In the case at hand, Plaintiffs’ Amended Complaint gives sufficient descriptions and details surrounding the alleged misrepresentations to satisfy Federal Rules of Civil Procedure 8 and 9(b). The Amended Complaint provides that fraudulent misrepresentations occurred in connection with the final sales agreements executed on October 13, 1997, November 13, 1997, and November 14, 1997. Plaintiffs state that the “Earnest Money Receipt” was signed in Washington State between Plaintiffs and Defendants on October 13, 1997, that final papers were signed on November 13, 1997, between Defendant Charles Lukey and Plaintiffs in the State of Florida, and that more final papers were signed by Defendant Irene Lukey while in Washington State on November 14, 1997. Plaintiffs state that an agreement was made between Plaintiffs and Defendants for Defendant Irene Lukey and Defendant Charles Lukey to provide personal assistance to Plaintiffs. This agreement was included within the final papers signed on October 13, 1997, November 13, 1997, and November 14, 1997. Plaintiffs allege that Defendants Charles Lukey and Irene Lukey failed to comply with the previous agreements and failed to act in an non-fraudulent manner when entering into them.
Plaintiffs further state that the sale agreement entered into by Plaintiffs and Defendants required Defendants to turn over all assets listed on the Corporate Defendants “Asset List” which included boats, floating equipment, automobiles, licenses, and permits. The assets, according to Plaintiffs’ Amended Complaint' were to be free of all liens and encumbrances. Plaintiffs state that the agreements entered into by Plaintiffs and Defendants on October 13, 1997, November 13, 1997, and November 14, 1997, required Defendants to provide free and clear title to real property by satisfying one of two contractual options. Once again, Plaintiffs allege that Defendants Charles Lukey and Irene Lukey failed to comply with the previously mentioned agreements and failed to act in an non-fraudulent manner when entering into them.

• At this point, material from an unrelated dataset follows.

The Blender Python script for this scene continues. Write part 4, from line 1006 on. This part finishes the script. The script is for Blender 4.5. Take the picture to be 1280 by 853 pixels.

Plaintiffs Amended Complaint fully satisfies the requirements for alleging fraud with particularity pursuant to Federal Rule of Civil Procedure 9(b). Plaintiff has quoted specific statements made by Defendants, has provided specific dates and locations for the alleged misrepresentations, and has identified the individuals alleged to have made the misrepresentations to Plaintiffs. This Court is satisfied that Plaintiffs have provided sufficient detailed accountings of the alleged misrepresentations and fraudulent conduct to satisfy Federal Rules of Civil Procedure 9(b) and 12(b)(6). Therefore, Defendant Charles Lukey’s Motion to Dismiss for failure to plead fraud with particularity will not be granted. Accordingly, it is
ORDERED that Defendant’s Motion to Dismiss, (Dkt.29), filed on May 7, 1999, be denied and Defendants shall have ten (10) days from this date to answer the Complaint.